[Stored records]

— START —

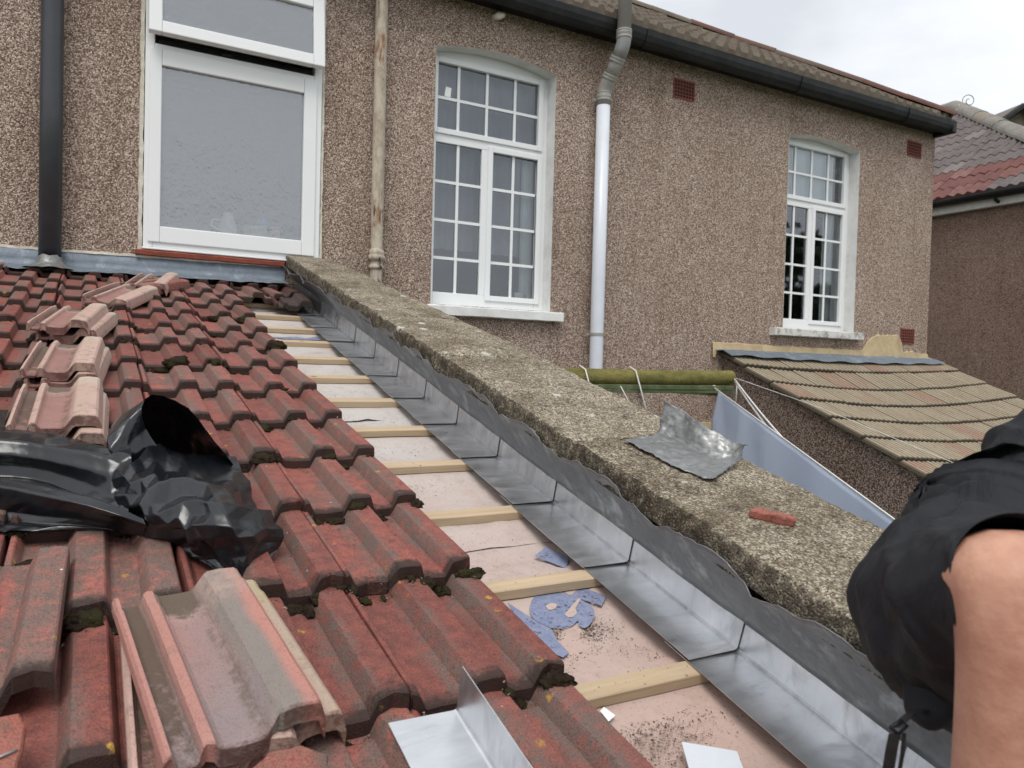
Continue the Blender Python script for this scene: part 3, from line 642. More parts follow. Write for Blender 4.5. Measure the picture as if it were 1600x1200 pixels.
item('tub', lathe([(.001, 0), (.085, 0), (.088, .07), (.092, .072), (.092, .085), (.001, .085)], (.985, 5.375, zb)), 'cream_tub', 'cream tub blurred behind the frosted glass beside the white jug', 'tub', (.985, 5.375, zb))
item('bottle', lathe([(.001, 0), (.04, 0), (.042, .12), (.03, .15), (.015, .17), (.001, .17)], (1.045, 5.43, zb)), 'blue_plastic', 'blue bottle blurred behind the frosted glass above the tub', 'bottle', (1.045, 5.43, zb))
item('cup', lathe([(.001, 0), (.035, 0), (.038, .085), (.034, .086), (.001, .07)], (1.10, 5.325, zb)), 'pink_plastic', 'small pinkish cup blurred behind the frosted glass, rightmost on the ledge', 'cup', (1.10, 5.325, zb))
MB().box((.25, 5.331, z(.74)), (1.45, 5.50, z(.788))).build('window_board', 'wood_trim', house)
MB().box((2.2, 5.466, z(.46)), (3.32, 5.62, z(.5))).build('window_board', 'wood_trim', house)
pl = empty('potted_plant', (2.93, 5.54, z(.5)), None, 'dark spiky houseplant silhouetted in the lower pane of the middle window', 'plant')
mb = MB(); rnd = random.Random(3)
for k in range(46):
    a = rnd.uniform(0, 6.28); L = rnd.uniform(.12, .22); lean = rnd.uniform(.3, 1.0); p0 = Vector((2.93, 5.54, z(.56))); dr = Vector((math.cos(a), math.sin(a) * .35, 0))
    pp = [p0 + dr * lean * L * t * .9 + Vector((0, 0, L * (t - .35 * lean * t * t))) for t in (0, .4, .75, 1)]; wd = Vector((-math.sin(a), .3 * math.cos(a), 0)) * .007
    mb.grid([[p - wd * (1 - t), p + wd * (1 - t)] for p, t in zip(pp, (0, .2, .5, .98))])
o = mb.build('leaves', 'leaf_dark', pl); o = lathe([(.001, 0), (.05, 0), (.062, .075), (.001, .07)], (2.93, 5.54, z(.5))).build('pot', 'cavity', pl, smooth=True)
o = MB().box((3.075, 5.49, z(.5)), (3.135, 5.53, z(.60))).build('small_box', 'ceramic', None, bevel=.006); origin_to(o, (3.1, 5.5, z(.5))); tag(o, 'small white box on the ledge beside the spiky plant', 'box')
o = MB().box((3.18, 5.475, z(.5)), (3.21, 5.51, z(.585))).build('small_carton', 'cream_tub', None, bevel=.004); origin_to(o, (3.19, 5.49, z(.5))); tag(o, 'narrow pale carton at the right end of the middle window ledge', 'carton')
o = MB().add([(2.372, 5.424, z(2.05)), (2.425, 5.424, z(2.048)), (2.43, 5.424, z(2.12)), (2.385, 5.424, z(2.125)), (2.378, 5.424, z(2.09))], [(0, 1, 2, 3, 4)]).build('sticker', 'ceramic', None); origin_to(o, (2.39, 5.424, z(2.04))); tag(o, 'torn white sticker on the top left pane of the middle window', 'sticker')

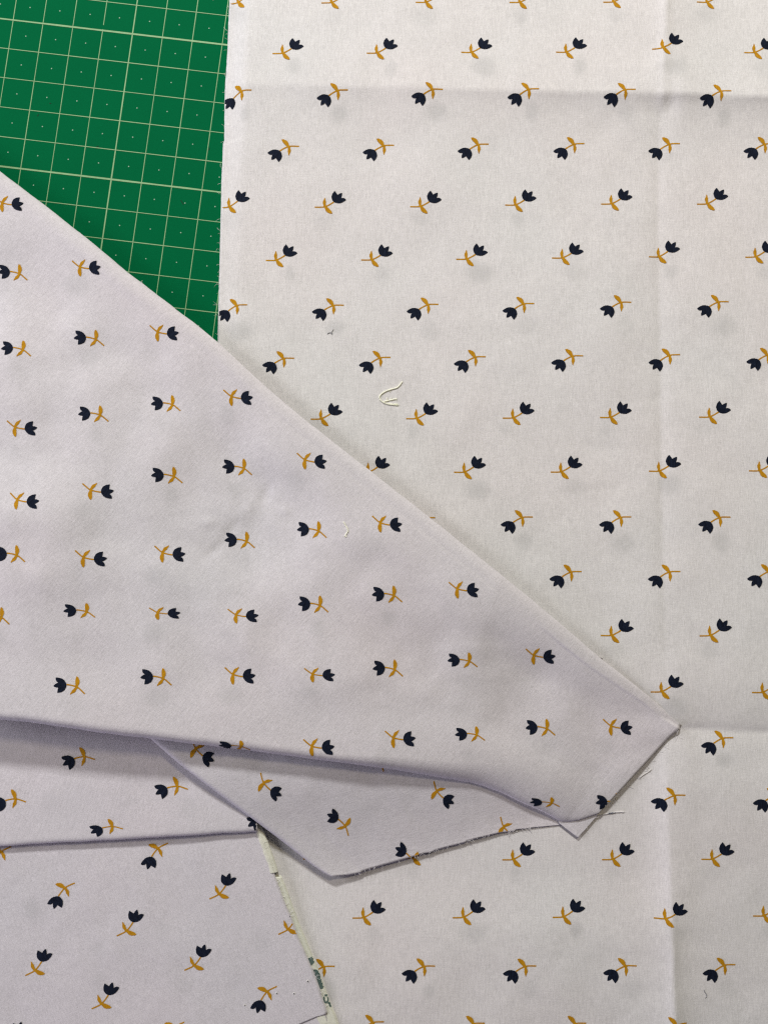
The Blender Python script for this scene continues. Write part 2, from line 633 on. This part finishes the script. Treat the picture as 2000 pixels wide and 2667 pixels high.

— END —

Please repeat the entries exactly. Do not include the pictures.

Continue the Blender Python script for this scene: part 3, from line 642. More parts follow. Write for Blender 4.5. Measure the picture as if it were 1600x1200 pixels.
item('tub', lathe([(.001, 0), (.085, 0), (.088, .07), (.092, .072), (.092, .085), (.001, .085)], (.985, 5.375, zb)), 'cream_tub', 'cream tub blurred behind the frosted glass beside the white jug', 'tub', (.985, 5.375, zb))
item('bottle', lathe([(.001, 0), (.04, 0), (.042, .12), (.03, .15), (.015, .17), (.001, .17)], (1.045, 5.43, zb)), 'blue_plastic', 'blue bottle blurred behind the frosted glass above the tub', 'bottle', (1.045, 5.43, zb))
item('cup', lathe([(.001, 0), (.035, 0), (.038, .085), (.034, .086), (.001, .07)], (1.10, 5.325, zb)), 'pink_plastic', 'small pinkish cup blurred behind the frosted glass, rightmost on the ledge', 'cup', (1.10, 5.325, zb))
MB().box((.25, 5.331, z(.74)), (1.45, 5.50, z(.788))).build('window_board', 'wood_trim', house)
MB().box((2.2, 5.466, z(.46)), (3.32, 5.62, z(.5))).build('window_board', 'wood_trim', house)
pl = empty('potted_plant', (2.93, 5.54, z(.5)), None, 'dark spiky houseplant silhouetted in the lower pane of the middle window', 'plant')
mb = MB(); rnd = random.Random(3)
for k in range(46):
    a = rnd.uniform(0, 6.28); L = rnd.uniform(.12, .22); lean = rnd.uniform(.3, 1.0); p0 = Vector((2.93, 5.54, z(.56))); dr = Vector((math.cos(a), math.sin(a) * .35, 0))
    pp = [p0 + dr * lean * L * t * .9 + Vector((0, 0, L * (t - .35 * lean * t * t))) for t in (0, .4, .75, 1)]; wd = Vector((-math.sin(a), .3 * math.cos(a), 0)) * .007
    mb.grid([[p - wd * (1 - t), p + wd * (1 - t)] for p, t in zip(pp, (0, .2, .5, .98))])
o = mb.build('leaves', 'leaf_dark', pl); o = lathe([(.001, 0), (.05, 0), (.062, .075), (.001, .07)], (2.93, 5.54, z(.5))).build('pot', 'cavity', pl, smooth=True)
o = MB().box((3.075, 5.49, z(.5)), (3.135, 5.53, z(.60))).build('small_box', 'ceramic', None, bevel=.006); origin_to(o, (3.1, 5.5, z(.5))); tag(o, 'small white box on the ledge beside the spiky plant', 'box')
o = MB().box((3.18, 5.475, z(.5)), (3.21, 5.51, z(.585))).build('small_carton', 'cream_tub', None, bevel=.004); origin_to(o, (3.19, 5.49, z(.5))); tag(o, 'narrow pale carton at the right end of the middle window ledge', 'carton')
o = MB().add([(2.372, 5.424, z(2.05)), (2.425, 5.424, z(2.048)), (2.43, 5.424, z(2.12)), (2.385, 5.424, z(2.125)), (2.378, 5.424, z(2.09))], [(0, 1, 2, 3, 4)]).build('sticker', 'ceramic', None); origin_to(o, (2.39, 5.424, z(2.04))); tag(o, 'torn white sticker on the top left pane of the middle window', 'sticker')

The Blender Python script for this scene continues. Write part 2, from line 633 on. This part finishes the script. Treat the picture as 2000 pixels wide and 2667 pixels high.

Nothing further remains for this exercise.